Over a year ago, YT attended Transmediale media arts festival in Berlin to meet up with old friends living in the city and introduce them to members of the Mazi project attending for the first time. One of the first panels Global Ports still resonates as we edge forward with Creeknet pilot in Deptford. Much like in Port of Hamburg, the PLA (Port of London Authority) conforms a hydrachy of power, governing access to the waterways of the city, monitoring shipping and controlling all but the the weather and tides.

For those who are dependent on the Thames and it’s tributaries for transport,  trade and residence, there are very few resources available to guide use and track changing conditions.  It’s the knowledge of the boating community and their interpretation of PLA bylaws that hold sway here. Resistance, skulks the waters edge, using forgotten inlets, overgrown steps and derelict locks, to retain river access and uphold liberties. Mooring rights and tidal rituals, ebb and flow along the river wall, entangled in mooring chains, revealed as the river bed is drained by tides.

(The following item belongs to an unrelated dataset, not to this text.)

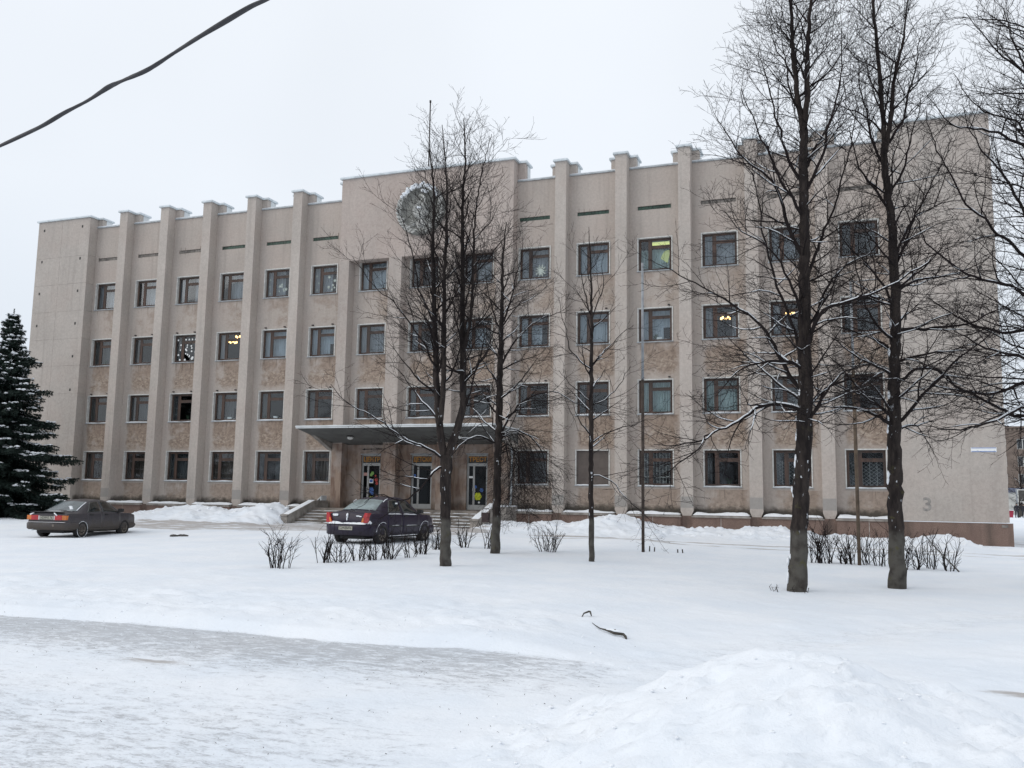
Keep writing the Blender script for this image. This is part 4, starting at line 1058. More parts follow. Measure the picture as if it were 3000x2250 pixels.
class Tree:
    def __init__(s, seed, up=.15, twig=.0035, dens=1.0, snowy=1.0, angle=(38, 66), lmax=4):
        s.r = random.Random(seed); s.w = Wood(); s.trunk = MB(); s.snow = Wood(); s.up = up; s.tw = twig; s.dens = dens; s.snowy = snowy; s.angle = angle; s.lmax = lmax; s.n = 0
        s.maxseg = 64000
    def snow_on(s, pts, rad):
        # snow lies along the upper side of flatter stretches, broken up
        run = []; rr_ = []
        def flush():
            nonlocal run, rr_
            if len(run) >= 3:
                q = list(rr_); q[0] *= .3; q[-1] *= .3
                s.snow.add([tuple(p) for p in run], q, 6)
            run = []; rr_ = []
        on = s.r.random() < .8
        for i, p in enumerate(pts):
            t = (pts[min(i + 1, len(pts) - 1)] - pts[max(i - 1, 0)]); t.normalize()
            if s.r.random() < .22: on = s.r.random() < .72 * s.snowy
            if abs(t.z) < .80 and on and rad[i] > .010:
                up = Vector((0, 0, 1)) - t * t.z; up.normalize()
                run.append(p + up * rad[i] * .62); rr_.append(max(.0085, rad[i] * s.r.uniform(.66, .84)))
            else: flush()
        flush()
    def path(s, p, d, L, nseg, wig, up):
        pts = [p.copy()]; d = d.normalized(); st = L / nseg; r = s.r
        for i in range(nseg):
            d = d + Vector((r.gauss(0, wig), r.gauss(0, wig), r.gauss(0, wig) + up)); d.normalize()
            p = p + d * st; pts.append(p)
        return pts
    def side(s, t, roll, ang):
        a = t.orthogonal().normalized(); b = t.cross(a)
        lat = a * math.cos(roll) + b * math.sin(roll)
        return t * math.cos(ang) + lat * math.sin(ang)
    def kids(s, pts, rad, level, L, f0=.12, up=None):
        if level > s.lmax: return
        up = s.up if up is None else up
        n = len(pts) - 1; r = s.r
        gap = {2: .235, 3: .135, 4: .12}[level] / s.dens
        pos = L * f0 + r.random() * gap; roll = r.random() * 6.28
        while pos < L * .985:
            f = pos / L; i = min(int(f * n), n - 1); t_ = f * n - i
            p = pts[i].lerp(pts[i + 1], t_); tan = (pts[i + 1] - pts[i]).normalized(); R0 = rad[i] + (rad[i + 1] - rad[i]) * t_
            roll += 2.4 + r.uniform(-.7, .7)
            d = s.side(tan, roll, R(r.uniform(*s.angle)))
            d.z = d.z * .6 + min(.30, max(-.08, (p.z - 5.2) * .09))
            d.normalize()
            base = {2: (.75, 1.9), 3: (.30, .85), 4: (.08, .30)}[level]
            l_ = min(r.uniform(*base) * (1.15 - .55 * f), L * (.75 if level < 4 else .6))
            ns = {2: 7, 3: 5, 4: 3}[level]
            q = s.path(p, d, l_, ns, {2: .125, 3: .16, 4: .14}[level], up * {2: .45, 3: .5, 4: .4}[level])
            ra = min(R0 * .62, {2: .0148, 3: .0084, 4: .0048}[level] * (1 + .25 * l_)); rb = s.tw * {2: .9, 3: .8, 4: .7}[level]
            ra = max(ra, rb * 1.1)
            rr_ = [ra + (rb - ra) * (k / ns) ** .8 for k in range(ns + 1)]
            s.w.add([tuple(v) for v in q], rr_, 4 if level == 2 else 3); s.n += ns
            if level == 2 and s.snowy > .3: s.snow_on(q, [x_ * 1.25 for x_ in rr_])
            if s.n < s.maxseg: s.kids(q, rr_, level + 1, l_, .15, up)
            pos += gap * r.uniform(.6, 1.5)
    def limb(s, pts, r0, r1, up=None, wig=.02, into=True):
        P = resample(pts, .16); r = s.r
        off = Vector((0, 0, 0))
        for i in range(1, len(P)):
            off = off * .75 + Vector((r.gauss(0, wig), r.gauss(0, wig), r.gauss(0, wig))); P[i] = P[i] + off
        n = len(P) - 1; L = sum((P[i + 1] - P[i]).length for i in range(n))
        rad = [r0 + (r1 - r0) * (i / n) ** .75 for i in range(n + 1)]
        s.w.add([tuple(v) for v in P], rad, 7); s.n += n
        s.snow_on(P, rad)
        s.kids(P, rad, 2, L, .10, up)
        return P
    def stem(s, pts, radii, sides=12, wig=.008):
        P = resample(pts, .12); n = len(P) - 1; r = s.r
        q = [P[0]] + [p + Vector((r.gauss(0, wig), r.gauss(0, wig), 0)) for p in P[1:-1]] + [P[-1]]
        ks = np.linspace(0, 1, len(radii)); rad = [float(np.interp(i / n, ks, radii)) * r.uniform(.965, 1.035) for i in range(n + 1)]
        s.trunk.tube(q, rad, sides); return q, rad
    def auto(s, P, rad, z0, z1, gap, length, incl=(35, 60), droop=.0):
        """limbs the photograph does not single out: spiralling round the stem"""
        r = s.r; roll = r.random() * 6.28; z = z0
        while z < z1:
            i = min(range(len(P)), key=lambda k: abs(P[k].z - z)); roll += 2.4 + r.uniform(-.4, .4)
            a = R(r.uniform(*incl)); f = (z - z0) / max(z1 - z0, .1)
            l_ = length * (1 - .62 * f) * r.uniform(.65, 1.15)
            d = Vector((math.cos(roll) * math.sin(a), math.sin(roll) * math.sin(a), math.cos(a)))
            q = s.path(P[i], d, l_, max(4, int(l_ / .28)), .09, s.up * .5 - droop)
            r0 = min(rad[i] * .5, .012 + .011 * l_)
            s.limb([tuple(v) for v in q], r0, s.tw * 1.3, wig=.012)
            z += gap * r.uniform(.7, 1.35)
    def finish(s, name, base, label, group=None, crown='crown'):
        t = tag(empty(name, base), label, 'tree', group); o = (-base[0], -base[1], -base[2])
        s.trunk.build('trunk', M['bark'], t, o)
        s.w.build(crown, M['twig'], t, o)
        q = s.snow.build('branch_snow', M['lump'], t, o)
        if q: q['kind'] = 'stuff'
        return t
def pv(l): return [tuple(p) for p in l]
def snow_blobs(tr, spots):
    for (p, r, sq) in spots: pass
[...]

The Thames river wall all the way into Deptford Creek is part of the UK coastline, it’s beaches are monitored and rubbish cleared. Material on the shore clusters much where it was dropped into the water so great collections of red brick, clay pipes, animal bones, oyster shells and drift wood colour the shorelines in alignment to forgotten industry. Warehouses and wharves are fast being replaced by multi-story condos, only a very few remain out of the grasp of developers such as the abandoned squatted restaurant on Odessa Street up river in Rotherhithe, where recent Minesweeper fundraiser was such a success.

The burning of the Minsweeper and subsequent loss of mooring access at Brookmarsh Yard in Greenwich, point to an inevitability that will end occupation of these reaches by  the many barges and boats currently resident. Lengthy negotiations and legal actions by boaters to retain land access and not often ended well. Current proposals for redevelopment at 2 Creekside could well be followed by overturning of long established moorings at No4. Meanwhile, redevelopment of No3 and No1 form breaking wave of transformation that may well consume all undeveloped land and property up to Deptford Church Street.